▶ Exercise instructions:
Transcribe the listing below from its opening line up to and including the line that contains "w, h = W / 2, Hh / 2"; reproduce nothing else.
START
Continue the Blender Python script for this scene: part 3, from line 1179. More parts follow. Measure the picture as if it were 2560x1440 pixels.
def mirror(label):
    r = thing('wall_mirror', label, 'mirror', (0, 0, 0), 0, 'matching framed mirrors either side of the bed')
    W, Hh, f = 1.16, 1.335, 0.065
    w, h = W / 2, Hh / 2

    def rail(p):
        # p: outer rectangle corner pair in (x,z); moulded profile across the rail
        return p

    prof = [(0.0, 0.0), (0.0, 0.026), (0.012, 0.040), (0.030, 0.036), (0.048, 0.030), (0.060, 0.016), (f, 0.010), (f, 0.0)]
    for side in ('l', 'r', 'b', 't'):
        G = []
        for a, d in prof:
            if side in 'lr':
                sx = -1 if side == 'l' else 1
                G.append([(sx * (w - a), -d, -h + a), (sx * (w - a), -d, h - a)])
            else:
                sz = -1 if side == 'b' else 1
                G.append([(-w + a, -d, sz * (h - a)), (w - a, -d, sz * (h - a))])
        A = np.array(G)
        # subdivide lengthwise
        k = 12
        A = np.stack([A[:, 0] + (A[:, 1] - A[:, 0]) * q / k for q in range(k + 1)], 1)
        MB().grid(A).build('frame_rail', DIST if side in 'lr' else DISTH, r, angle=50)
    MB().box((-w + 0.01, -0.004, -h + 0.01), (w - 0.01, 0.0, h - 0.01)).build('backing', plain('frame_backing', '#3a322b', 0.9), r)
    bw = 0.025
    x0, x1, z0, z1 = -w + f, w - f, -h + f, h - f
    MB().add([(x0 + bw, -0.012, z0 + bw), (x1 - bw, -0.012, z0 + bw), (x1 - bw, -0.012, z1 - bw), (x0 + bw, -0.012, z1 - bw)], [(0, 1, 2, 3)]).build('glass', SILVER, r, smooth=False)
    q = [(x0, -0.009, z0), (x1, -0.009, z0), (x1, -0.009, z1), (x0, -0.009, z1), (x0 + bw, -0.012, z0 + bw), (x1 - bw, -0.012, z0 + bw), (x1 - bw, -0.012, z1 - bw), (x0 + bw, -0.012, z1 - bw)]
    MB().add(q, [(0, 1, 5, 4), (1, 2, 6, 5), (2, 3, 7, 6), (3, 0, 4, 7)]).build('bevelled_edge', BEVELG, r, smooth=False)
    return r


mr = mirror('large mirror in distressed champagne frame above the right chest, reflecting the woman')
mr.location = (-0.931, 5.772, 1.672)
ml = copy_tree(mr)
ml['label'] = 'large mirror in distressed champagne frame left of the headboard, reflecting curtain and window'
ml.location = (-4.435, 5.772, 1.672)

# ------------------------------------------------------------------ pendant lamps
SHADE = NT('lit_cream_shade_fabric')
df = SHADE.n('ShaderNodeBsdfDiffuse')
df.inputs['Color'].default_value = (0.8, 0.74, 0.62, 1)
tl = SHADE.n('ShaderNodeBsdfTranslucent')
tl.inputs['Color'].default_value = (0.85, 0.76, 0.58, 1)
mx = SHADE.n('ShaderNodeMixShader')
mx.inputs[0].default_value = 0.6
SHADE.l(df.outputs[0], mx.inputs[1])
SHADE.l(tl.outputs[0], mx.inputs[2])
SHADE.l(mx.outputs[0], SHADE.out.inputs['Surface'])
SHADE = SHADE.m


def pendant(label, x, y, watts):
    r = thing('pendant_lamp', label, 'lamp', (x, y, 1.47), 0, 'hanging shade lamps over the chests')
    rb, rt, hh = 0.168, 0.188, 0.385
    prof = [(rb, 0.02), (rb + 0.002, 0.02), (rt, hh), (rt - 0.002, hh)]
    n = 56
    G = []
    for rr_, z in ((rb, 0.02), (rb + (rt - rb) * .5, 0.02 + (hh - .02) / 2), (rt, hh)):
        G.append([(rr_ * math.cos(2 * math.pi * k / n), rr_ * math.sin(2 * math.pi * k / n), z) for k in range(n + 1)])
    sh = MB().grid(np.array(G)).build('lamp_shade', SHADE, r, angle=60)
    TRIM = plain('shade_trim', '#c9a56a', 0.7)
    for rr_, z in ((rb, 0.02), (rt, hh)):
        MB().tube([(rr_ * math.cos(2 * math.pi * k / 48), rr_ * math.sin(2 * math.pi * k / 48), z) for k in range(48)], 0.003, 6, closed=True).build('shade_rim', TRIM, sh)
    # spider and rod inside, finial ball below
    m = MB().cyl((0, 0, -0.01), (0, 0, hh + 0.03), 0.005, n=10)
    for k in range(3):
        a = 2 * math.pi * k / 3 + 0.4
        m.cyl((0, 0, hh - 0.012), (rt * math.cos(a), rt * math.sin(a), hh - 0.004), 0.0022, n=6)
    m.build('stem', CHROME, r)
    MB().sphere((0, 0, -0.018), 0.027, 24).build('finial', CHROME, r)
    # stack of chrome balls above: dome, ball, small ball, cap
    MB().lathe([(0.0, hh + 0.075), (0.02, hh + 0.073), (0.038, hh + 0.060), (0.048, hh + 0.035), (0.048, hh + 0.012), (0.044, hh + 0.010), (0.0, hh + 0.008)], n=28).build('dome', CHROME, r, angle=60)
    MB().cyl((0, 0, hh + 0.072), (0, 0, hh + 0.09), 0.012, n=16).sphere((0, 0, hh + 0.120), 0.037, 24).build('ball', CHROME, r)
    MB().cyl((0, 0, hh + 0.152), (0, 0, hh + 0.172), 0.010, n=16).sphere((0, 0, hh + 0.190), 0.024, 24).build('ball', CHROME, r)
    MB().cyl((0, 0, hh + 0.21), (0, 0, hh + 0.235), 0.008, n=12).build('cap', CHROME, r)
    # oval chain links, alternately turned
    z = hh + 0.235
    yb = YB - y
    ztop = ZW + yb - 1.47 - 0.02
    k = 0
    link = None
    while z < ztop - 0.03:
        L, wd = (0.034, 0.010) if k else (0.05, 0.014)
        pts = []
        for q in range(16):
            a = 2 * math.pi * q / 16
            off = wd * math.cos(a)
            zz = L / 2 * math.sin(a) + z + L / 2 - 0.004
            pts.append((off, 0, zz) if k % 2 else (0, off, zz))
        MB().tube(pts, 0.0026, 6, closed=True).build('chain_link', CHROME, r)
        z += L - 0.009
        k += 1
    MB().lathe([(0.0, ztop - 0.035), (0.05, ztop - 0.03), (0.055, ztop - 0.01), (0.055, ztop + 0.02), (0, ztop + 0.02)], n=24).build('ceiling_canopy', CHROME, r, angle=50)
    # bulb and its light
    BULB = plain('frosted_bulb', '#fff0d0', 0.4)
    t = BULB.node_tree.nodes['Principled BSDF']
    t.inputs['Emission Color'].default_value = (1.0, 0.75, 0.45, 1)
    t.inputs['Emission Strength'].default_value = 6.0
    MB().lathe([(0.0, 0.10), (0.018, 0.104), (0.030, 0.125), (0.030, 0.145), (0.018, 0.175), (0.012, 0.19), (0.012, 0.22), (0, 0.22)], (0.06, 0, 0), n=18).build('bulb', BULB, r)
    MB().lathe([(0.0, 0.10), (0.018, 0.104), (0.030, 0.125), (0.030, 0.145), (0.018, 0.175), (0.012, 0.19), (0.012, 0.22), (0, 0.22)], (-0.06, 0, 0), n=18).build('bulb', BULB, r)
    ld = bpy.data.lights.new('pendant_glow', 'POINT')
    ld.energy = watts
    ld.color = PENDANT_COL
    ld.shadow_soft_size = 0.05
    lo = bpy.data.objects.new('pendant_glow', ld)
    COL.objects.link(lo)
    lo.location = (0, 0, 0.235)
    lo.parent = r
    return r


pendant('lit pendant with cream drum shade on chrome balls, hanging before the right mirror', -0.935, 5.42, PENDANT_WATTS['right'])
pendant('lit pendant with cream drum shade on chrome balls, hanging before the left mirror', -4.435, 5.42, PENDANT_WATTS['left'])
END
▶ Output:
Continue the Blender Python script for this scene: part 3, from line 1179. More parts follow. Measure the picture as if it were 2560x1440 pixels.
def mirror(label):
    r = thing('wall_mirror', label, 'mirror', (0, 0, 0), 0, 'matching framed mirrors either side of the bed')
    W, Hh, f = 1.16, 1.335, 0.065
    w, h = W / 2, Hh / 2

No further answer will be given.